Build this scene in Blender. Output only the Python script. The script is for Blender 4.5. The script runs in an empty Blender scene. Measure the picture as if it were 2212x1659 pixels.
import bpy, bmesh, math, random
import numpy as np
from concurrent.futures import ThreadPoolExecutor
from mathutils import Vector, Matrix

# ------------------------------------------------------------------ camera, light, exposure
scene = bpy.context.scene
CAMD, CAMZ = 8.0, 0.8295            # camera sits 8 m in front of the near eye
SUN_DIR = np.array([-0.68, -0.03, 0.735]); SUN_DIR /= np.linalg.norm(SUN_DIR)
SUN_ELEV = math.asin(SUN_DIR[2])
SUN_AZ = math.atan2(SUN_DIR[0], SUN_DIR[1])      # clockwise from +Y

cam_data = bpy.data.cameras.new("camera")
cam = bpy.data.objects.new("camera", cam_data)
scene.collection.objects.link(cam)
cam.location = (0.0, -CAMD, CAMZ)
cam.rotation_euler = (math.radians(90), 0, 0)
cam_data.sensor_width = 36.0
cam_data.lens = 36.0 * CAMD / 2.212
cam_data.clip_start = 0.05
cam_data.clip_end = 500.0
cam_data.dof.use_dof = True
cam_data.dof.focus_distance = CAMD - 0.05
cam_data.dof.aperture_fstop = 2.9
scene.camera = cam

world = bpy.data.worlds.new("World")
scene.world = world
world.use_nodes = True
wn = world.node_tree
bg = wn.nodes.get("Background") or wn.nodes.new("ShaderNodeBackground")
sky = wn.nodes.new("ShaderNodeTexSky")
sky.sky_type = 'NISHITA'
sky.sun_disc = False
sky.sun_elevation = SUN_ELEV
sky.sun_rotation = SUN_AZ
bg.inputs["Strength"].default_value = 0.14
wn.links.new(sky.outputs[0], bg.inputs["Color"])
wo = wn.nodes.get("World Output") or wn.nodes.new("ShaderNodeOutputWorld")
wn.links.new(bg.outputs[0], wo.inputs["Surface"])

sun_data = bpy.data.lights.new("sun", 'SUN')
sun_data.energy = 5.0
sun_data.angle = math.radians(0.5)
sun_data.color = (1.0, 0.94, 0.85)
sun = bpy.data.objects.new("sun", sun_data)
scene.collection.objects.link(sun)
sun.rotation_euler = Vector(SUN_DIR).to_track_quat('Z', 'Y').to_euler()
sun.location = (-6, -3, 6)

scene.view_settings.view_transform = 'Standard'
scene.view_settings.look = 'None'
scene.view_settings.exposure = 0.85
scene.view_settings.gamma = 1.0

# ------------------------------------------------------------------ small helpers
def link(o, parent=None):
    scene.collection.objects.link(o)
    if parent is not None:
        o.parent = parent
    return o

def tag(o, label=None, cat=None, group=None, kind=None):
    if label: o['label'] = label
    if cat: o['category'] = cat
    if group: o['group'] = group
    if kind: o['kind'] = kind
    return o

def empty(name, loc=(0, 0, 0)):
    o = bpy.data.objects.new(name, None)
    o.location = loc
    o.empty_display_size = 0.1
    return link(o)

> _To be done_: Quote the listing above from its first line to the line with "from mathutils import Vector, Matrix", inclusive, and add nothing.

> _Result below_:
Build this scene in Blender. Output only the Python script. The script is for Blender 4.5. The script runs in an empty Blender scene. Measure the picture as if it were 2212x1659 pixels.
import bpy, bmesh, math, random
import numpy as np
from concurrent.futures import ThreadPoolExecutor
from mathutils import Vector, Matrix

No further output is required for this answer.